While the Ed Board is not swayed by the idea that the harassment policy’s list of protected classes should be so exhaustive as to include every possible group on campus, that is not to say that gender identity would not be a proper addition to the policy. Spectrum and its allies should work with the Senate and other campus organizations to inform the student body about gender identity issues – helping people understand the issue before again throwing it before the Senate can only help their cause.

The complicated issue of gender identity is a hard topic for anyone to truly consider in as short a time as a Senate meeting. This is why Senators should have been informed that this issue, which was one of 20 recommendations from the Code of Conduct committee, was amongst those being contested, so that they could have been better prepared.
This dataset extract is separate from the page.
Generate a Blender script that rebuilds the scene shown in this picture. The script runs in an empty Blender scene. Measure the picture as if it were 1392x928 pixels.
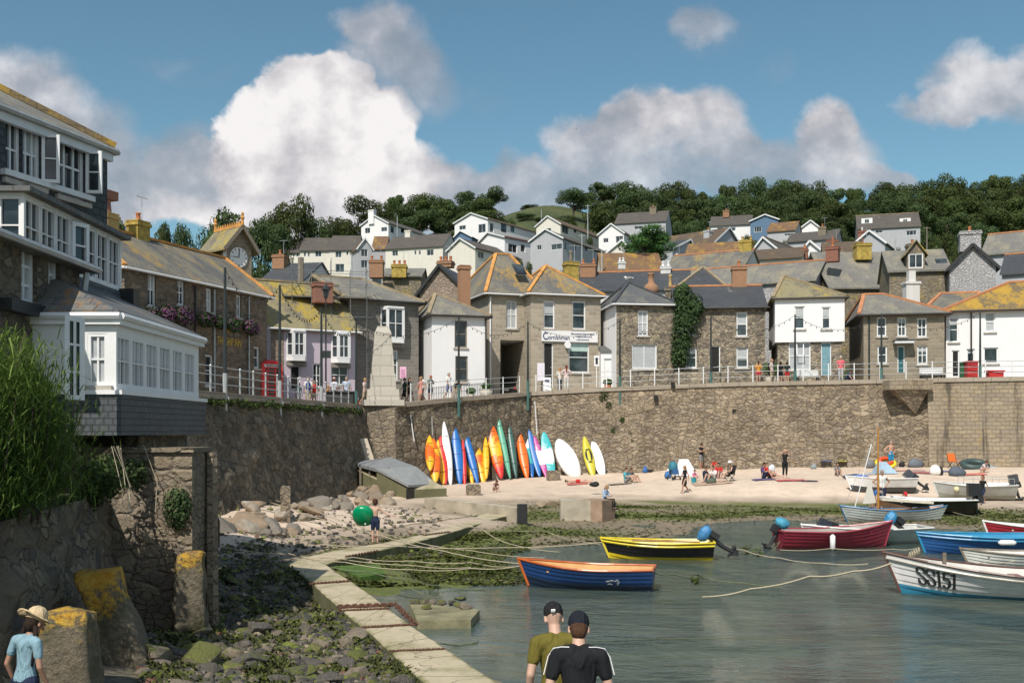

And if Senators are not fully versed regarding an issue, it is the Editorial Board’s position that they should abstain from voting. Confusion over how many Senators had admitted to ignorance during the debate (Senate speaker Michael Dorff says three, others believe it was far more), as compared to the low number abstaining (three), led to the hard feelings that followed the vote. Senators have a responsibility not to vote when they have a weak grasp on the issue. If ill-prepared or ill-informed about a topic, the only vote a Senator can ethically cast is “abstain.”

But then again, there are those who might argue that, were the Senate to only allow votes on issues it understands, it would never hold any votes at all.